En 1099, à Beauvais, le Chapitre devait intenter un procès aux teinturiers qui avaient tellement encombré le cours de la rivière, que ses moulins ne pouvaient plus fonctionner[1]. Ailleurs, on voit un évêque ou un monastère contester aux bourgeois les terres qu’ils occupent. De gré ou de force pourtant, il fallut s’entendre. À Arras, l’abbaye de Saint-Vaast finit par céder ses « cultures » et à les répartir par parcelles[2]. On constate des faits analogues à Gand, à Douai, et l’on peut certainement admettre la généralité d’arrangements de ce genre en dépit de la pénurie de nos renseignements. Jusqu’à nos jours, les noms des rues rappellent dans quantité de villes, la physionomie agricole qu’elles présentèrent au début. À Gand, par exemple, l’une des artères principales est encore désignée sous le nom de « rue des Champs » (Veldstraat) et l’on rencontre dans ses environs la place du Kouter (cultura)[3].

  1. H. Labande, Histoire de Beauvais, p. 55 (Paris, 1892).
  2. Voy. les textes très instructifs de Guiman, Cartulaire de Saint-Vaast d’Arras, éd. Van Drival (Arras, 1875).

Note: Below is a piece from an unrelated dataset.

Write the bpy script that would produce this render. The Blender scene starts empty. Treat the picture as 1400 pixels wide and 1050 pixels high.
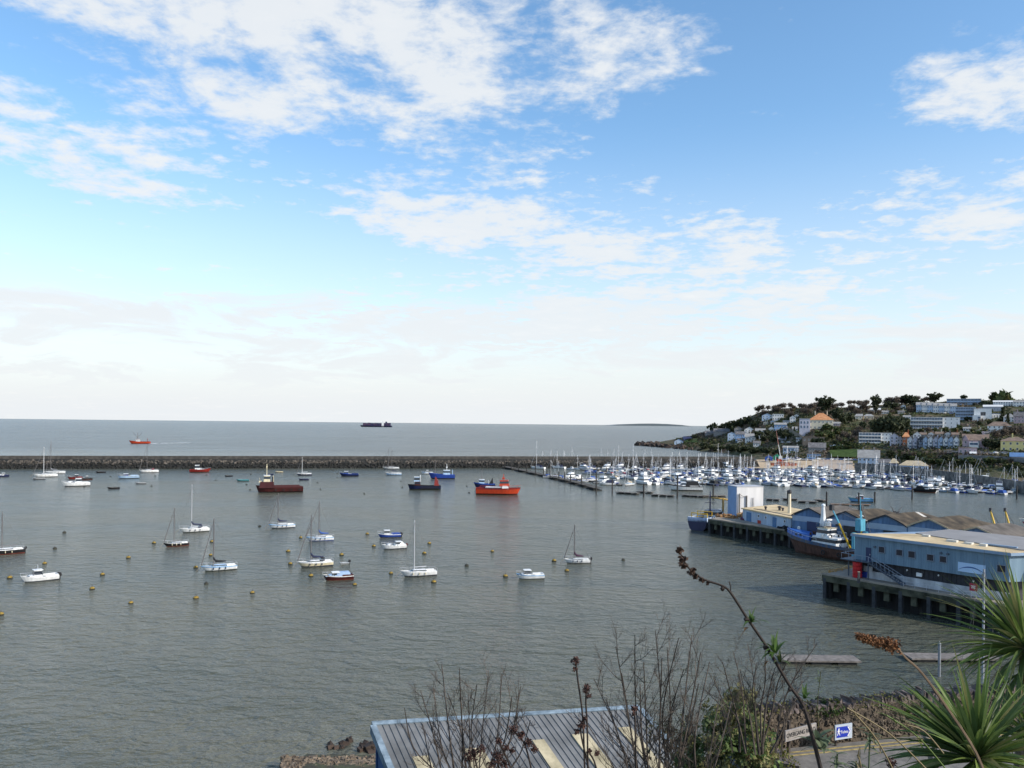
import bpy, math, random
from math import sin, cos, pi, sqrt, atan2, radians
from mathutils import Vector, Matrix, Euler, noise
random.seed(7)
SC = bpy.context.scene
COL = SC.collection
F = 1100.0; CAMZ = 30.0; HY = 579.3; RS = 0.0104; RC = sqrt(1-RS*RS)

# ------------------------------------------------------------ sight lines
def xr(px, py):
    u, v = px-700, py-HY
    return (u*RC+v*RS)/F, -(-u*RS+v*RC)/F        # lateral and vertical slope
def at(px, py, z=0.0):
    a, b = xr(px, py)
    D = (z-CAMZ)/b
    return Vector((a*D, D, z))
def at_d(px, py, D):
    a, b = xr(px, py)
    return Vector((a*D, D, CAMZ+b*D))
def on_plane(px, py, P, n):
    a, b = xr(px, py)
    d = Vector((a, 1, b)); o = Vector((0, 0, CAMZ))
    t = (Vector(P)-o).dot(Vector(n))/d.dot(Vector(n))
    return o+d*t

# ------------------------------------------------------------ materials
_mats = {}
def mat(name, rgb, rough=.55, var=.12, scale=1.5, metal=0.0, bump=0.0, spec=.5, rgb2=None, coat=0.0, detail=4, stretch=None):
    if name in _mats: return _mats[name]
    m = bpy.data.materials.new(name); m.use_nodes = True
    nt = m.node_tree; b = nt.nodes['Principled BSDF']
    b.inputs['Roughness'].default_value = rough; b.inputs['Metallic'].default_value = metal
    b.inputs['Specular IOR Level'].default_value = spec
    if coat: b.inputs['Coat Weight'].default_value = coat
    c = (*rgb, 1)
    if var or rgb2:
        tc = nt.nodes.new('ShaderNodeTexCoord'); nz = nt.nodes.new('ShaderNodeTexNoise')
        nz.inputs['Scale'].default_value = scale; nz.inputs['Detail'].default_value = detail; nz.inputs['Roughness'].default_value = .6
        if stretch:
            mp = nt.nodes.new('ShaderNodeMapping'); mp.inputs['Scale'].default_value = stretch
            nt.links.new(tc.outputs['Object'], mp.inputs[0]); nt.links.new(mp.outputs[0], nz.inputs['Vector'])
        else: nt.links.new(tc.outputs['Object'], nz.inputs['Vector'])
        r = nt.nodes.new('ShaderNodeValToRGB'); r.color_ramp.elements[0].position = .36; r.color_ramp.elements[1].position = .64
        lo = [x*(1-var) for x in rgb]; hi = rgb2 if rgb2 else [min(1, x*(1+var)) for x in rgb]
        r.color_ramp.elements[0].color = (*lo, 1); r.color_ramp.elements[1].color = (*hi, 1)
        nt.links.new(nz.outputs['Fac'], r.inputs['Fac']); nt.links.new(r.outputs['Color'], b.inputs['Base Color'])
        if bump:
            bp = nt.nodes.new('ShaderNodeBump'); bp.inputs['Strength'].default_value = bump; bp.inputs['Distance'].default_value = .1
            nt.links.new(nz.outputs['Fac'], bp.inputs['Height']); nt.links.new(bp.outputs['Normal'], b.inputs['Normal'])
    else:
        b.inputs['Base Color'].default_value = c
    _mats[name] = m
    return m
def leafmat(name, rgb, rgb2, rough=.6, trans=.25):
    if name in _mats: return _mats[name]
    m = mat(name, rgb, rough, .3, .9, rgb2=rgb2, spec=.25)
    nt = m.node_tree; b = nt.nodes['Principled BSDF']; out = nt.nodes['Material Output']
    t = nt.nodes.new('ShaderNodeBsdfTranslucent'); mx = nt.nodes.new('ShaderNodeMixShader'); mx.inputs['Fac'].default_value = trans
    nt.links.new(b.inputs['Base Color'].links[0].from_socket, t.inputs['Color'])
    nt.links.new(b.outputs[0], mx.inputs[1]); nt.links.new(t.outputs[0], mx.inputs[2]); nt.links.new(mx.outputs[0], out.inputs['Surface'])
    return m

# ------------------------------------------------------------ mesh builder
class MB:
    def __init__(s): s.v = []; s.f = []; s.m = []
    def add(s, vs, fs, m=0):
        o = len(s.v); s.v.extend([tuple(x) for x in vs])
        for f in fs: s.f.append(tuple(i+o for i in f)); s.m.append(m)
        return s
    def box(s, c, d, rz=0, m=0, top=1.0, rx=0, ry=0):
        hx, hy, hz = d[0]/2, d[1]/2, d[2]/2
        R = Euler((rx, ry, rz)).to_matrix(); c = Vector(c)
        vs = []
        for z, k in ((-hz, 1), (hz, top)):
            for x, y in ((-hx, -hy), (hx, -hy), (hx, hy), (-hx, hy)): vs.append(c+R@Vector((x*k, y*k, z)))
        return s.add(vs, [(3,2,1,0),(4,5,6,7),(0,1,5,4),(1,2,6,5),(2,3,7,6),(3,0,4,7)], m)
    def loft(s, rings, closed=True, cap0=True, cap1=True, m=0, segm=None):
        n = len(rings[0]); vs = [p for r in rings for p in r]; o = len(s.v)
        s.v.extend([tuple(x) for x in vs])
        for i in range(len(rings)-1):
            for j in range(n if closed else n-1):
                k = (j+1) % n
                s.f.append((o+i*n+j, o+i*n+k, o+(i+1)*n+k, o+(i+1)*n+j)); s.m.append(segm[j] if segm else m)
        if cap0: s.f.append(tuple(o+j for j in range(n))[::-1]); s.m.append(m)
        if cap1: s.f.append(tuple(o+(len(rings)-1)*n+j for j in range(n))); s.m.append(m)
        return s
    def tube(s, pts, r, n=6, m=0, cap=True):
        pts = [Vector(p) for p in pts]
        if not isinstance(r, (list, tuple)): r = [r]*len(pts)
        rings = []; prev = None
        for i, p in enumerate(pts):
            t = (pts[min(i+1, len(pts)-1)]-pts[max(i-1, 0)])
            t = t.normalized() if t.length > 1e-9 else Vector((0,0,1))
            if prev is None:
                a = t.cross(Vector((0,0,1)))
                if a.length < .05: a = t.cross(Vector((1,0,0)))
            else: a = prev-t*prev.dot(t)
            a.normalize(); prev = a; b = t.cross(a)
            rings.append([p+(a*cos(2*pi*k/n)+b*sin(2*pi*k/n))*r[i] for k in range(n)])
        return s.loft(rings, True, cap, cap, m)
    def cyl(s, c, r, h, n=12, m=0, top=1.0):
        c = Vector(c)
        return s.loft([[c+Vector((cos(2*pi*k/n)*r*q, sin(2*pi*k/n)*r*q, z)) for k in range(n)] for z, q in ((0, 1), (h, top))], m=m)
    def lathe(s, c, prof, n=12, m=0):
        c = Vector(c)
        return s.loft([[c+Vector((cos(2*pi*k/n)*r, sin(2*pi*k/n)*r, z)) for k in range(n)] for r, z in prof], m=m)
    def prism(s, poly, z0, z1, m=0, mtop=None):
        n = len(poly); o = len(s.v)
        for z in (z0, z1): s.v.extend([(p[0], p[1], z) for p in poly])
        for j in range(n):
            k = (j+1) % n; s.f.append((o+j, o+k, o+n+k, o+n+j)); s.m.append(m)
        s.f.append(tuple(o+j for j in range(n))[::-1]); s.m.append(m)
        s.f.append(tuple(o+n+j for j in range(n))); s.m.append(m if mtop is None else mtop)
        return s
    def extr(s, poly, axis_from, axis_to, m=0):
        """poly of 3d points swept by the vector axis_to-axis_from"""
        d = Vector(axis_to)-Vector(axis_from)
        return s.loft([[Vector(p) for p in poly], [Vector(p)+d for p in poly]], m=m)
    def quad(s, a, b, c, d, m=0): return s.add([a, b, c, d], [(0,1,2,3)], m)
    def build(s, name, mats, parent=None, loc=None, rz=0, smooth=False):
        me = bpy.data.meshes.new(name)
        me.from_pydata([tuple(x) for x in s.v], [], s.f)
        if not isinstance(mats, (list, tuple)): mats = [mats]
        for m in mats: me.materials.append(m)
        if len(mats) > 1: me.polygons.foreach_set('material_index', s.m)
        if smooth: me.polygons.foreach_set('use_smooth', [True]*len(me.polygons))
        me.update()
        return link(name, me, parent, loc, rz)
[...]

Au commencement du xiie siècle, l’abbaye divise en mansiones et hostagia son jardin, son verger, sa léproserie ainsi que le vicus Ermenfredi (p. 155, 157, 162).

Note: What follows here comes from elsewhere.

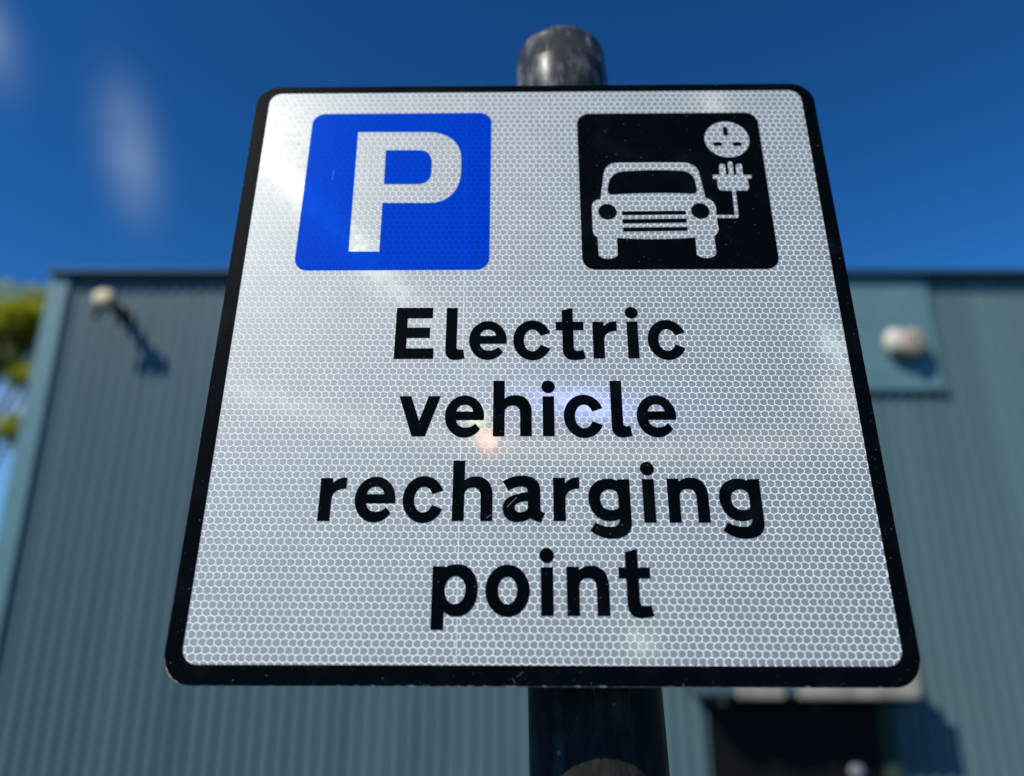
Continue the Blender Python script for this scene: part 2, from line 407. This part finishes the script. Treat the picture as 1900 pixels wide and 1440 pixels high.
def sheet_mat(name, col, rough, spec, cell):
    m, t, p = mat(name)
    p.inputs['Base Color'].default_value = (*col, 1)
    p.inputs['Roughness'].default_value = rough; p.inputs['Specular IOR Level'].default_value = spec
    g = t.nodes.new('ShaderNodeNewGeometry')
    n = t.nodes.new('ShaderNodeTexNoise'); n.inputs['Scale'].default_value = 45; n.inputs['Detail'].default_value = 5
    t.links.new(g.outputs['Position'], n.inputs['Vector'])
    r = t.nodes.new('ShaderNodeMapRange'); r.inputs[1].default_value = .3; r.inputs[2].default_value = .7; r.inputs[3].default_value = .93; r.inputs[4].default_value = 1.05
    t.links.new(n.outputs[0], r.inputs[0])
    x = t.nodes.new('ShaderNodeVectorMath'); x.operation = 'SCALE'; x.inputs[0].default_value = col
    t.links.new(r.outputs[0], x.inputs['Scale']); t.links.new(x.outputs[0], p.inputs['Base Color'])
    n3 = t.nodes.new('ShaderNodeTexNoise'); n3.inputs['Scale'].default_value = 26; n3.inputs['Detail'].default_value = 8; n3.inputs['Roughness'].default_value = .7
    t.links.new(g.outputs['Position'], n3.inputs['Vector'])
    st = math_n('MULTIPLY', math_n('MAXIMUM', math_n('SUBTRACT', n3.outputs[0], .62, t), 0, t), 2.2, t)
    dm = t.nodes.new('ShaderNodeMix'); dm.data_type = 'RGBA'; dm.inputs[7].default_value = (.52, .50, .45, 1)
    t.links.new(st, dm.inputs[0]); t.links.new(x.outputs[0], dm.inputs[6]); t.links.new(dm.outputs[2], p.inputs['Base Color'])
    out = p.outputs[0]
    if cell:
        gl = t.nodes.new('ShaderNodeBsdfGlossy'); gl.inputs['Color'].default_value = (.85, .86, .82, 1); gl.inputs['Roughness'].default_value = .62
        mx = t.nodes.new('ShaderNodeMixShader'); mx.inputs[0].default_value = .17
        t.links.new(out, mx.inputs[1]); t.links.new(gl.outputs[0], mx.inputs[2])
        out = lobe_nodes(t, mx.outputs[0], LOBES)
    else:
        out = lobe_nodes(t, out, [LOBES[1]])
    t.links.new(out, t.nodes['Material Output'].inputs[0])
    return m
m_cell = sheet_mat('prismatic_cells', (.178, .204, .198), .35, .5, True)
m_seal = sheet_mat('cell_seal_lines', (.92, .93, .89), .4, .3, False)
def black_film():
    m, t, p = mat('black_film')
    g = t.nodes.new('ShaderNodeNewGeometry')
    def specks(scale, thr, keep):
        v = t.nodes.new('ShaderNodeTexVoronoi'); v.inputs['Scale'].default_value = scale; v.inputs['Randomness'].default_value = 1
        t.links.new(g.outputs['Position'], v.inputs['Vector'])
        a = math_n('LESS_THAN', v.outputs['Distance'], thr, t)
        s = t.nodes.new('ShaderNodeSeparateColor'); t.links.new(v.outputs['Color'], s.inputs[0])
        return math_n('MULTIPLY', a, math_n('LESS_THAN', s.outputs[0], keep, t), t)
    s = math_n('MAXIMUM', specks(260, .10, .16), math_n('MULTIPLY', specks(520, .14, .12), .5, t), t)
    n = t.nodes.new('ShaderNodeTexNoise'); n.inputs['Scale'].default_value = 30; n.inputs['Detail'].default_value = 6
    t.links.new(g.outputs['Position'], n.inputs['Vector'])
    dust = math_n('MULTIPLY', math_n('MAXIMUM', math_n('SUBTRACT', n.outputs[0], .54, t), 0, t), .03, t)
    f = math_n('ADD', math_n('MULTIPLY', s, .17, t), dust, t)
    mx = t.nodes.new('ShaderNodeMix'); mx.data_type = 'RGBA'; mx.inputs[6].default_value = (.0012, .0022, .0035, 1); mx.inputs[7].default_value = (.6, .62, .6, 1)
    t.links.new(f, mx.inputs[0]); t.links.new(mx.outputs[2], p.inputs['Base Color'])
    p.inputs['Roughness'].default_value = .42; p.inputs['Specular IOR Level'].default_value = .02
    n2 = t.nodes.new('ShaderNodeTexNoise'); n2.inputs['Scale'].default_value = 700; n2.inputs['Detail'].default_value = 3
    t.links.new(g.outputs['Position'], n2.inputs['Vector'])
    b = t.nodes.new('ShaderNodeBump'); b.inputs['Strength'].default_value = .25; b.inputs['Distance'].default_value = .0004
    t.links.new(n2.outputs[0], b.inputs['Height']); t.links.new(b.outputs[0], p.inputs['Normal'])
    return m
m_black = black_film()
def blue_film():
    m, t, p = mat('blue_film')
    tr = t.nodes.new('ShaderNodeBsdfTransparent'); tr.inputs[0].default_value = (.0, .40, 1.0, 1)
    t.nodes.remove(p)
    gl = t.nodes.new('ShaderNodeBsdfGlossy'); gl.inputs['Roughness'].default_value = .3
    df = t.nodes.new('ShaderNodeBsdfDiffuse'); df.inputs[0].default_value = (.0, .045, .72, 1)
    m1 = t.nodes.new('ShaderNodeMixShader'); m1.inputs[0].default_value = .43
    t.links.new(tr.outputs[0], m1.inputs[1]); t.links.new(df.outputs[0], m1.inputs[2])
    m2 = t.nodes.new('ShaderNodeMixShader'); m2.inputs[0].default_value = .004
    t.links.new(m1.outputs[0], m2.inputs[1]); t.links.new(gl.outputs[0], m2.inputs[2])
    t.links.new(m2.outputs[0], t.nodes['Material Output'].inputs[0])
    return m
m_blue = blue_film()
m_alu = simple('aluminium_plate', (.34, .32, .27), .45, .4, .4, noise=.2, nscale=60)
m_rail = simple('grey_rail', (.25, .25, .26), .45, .5, .6)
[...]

  3. Pour la condition de la propriété foncière dans les villes, voy. G. Des Marez, Étude sur la propriété foncière dans les villes du Moyen Âge et spécialement en Flandre (Gand, 1898). La plus ancienne mention que je connaisse de l’affranchissement du sol urbain remonte au commencement du xie siècle.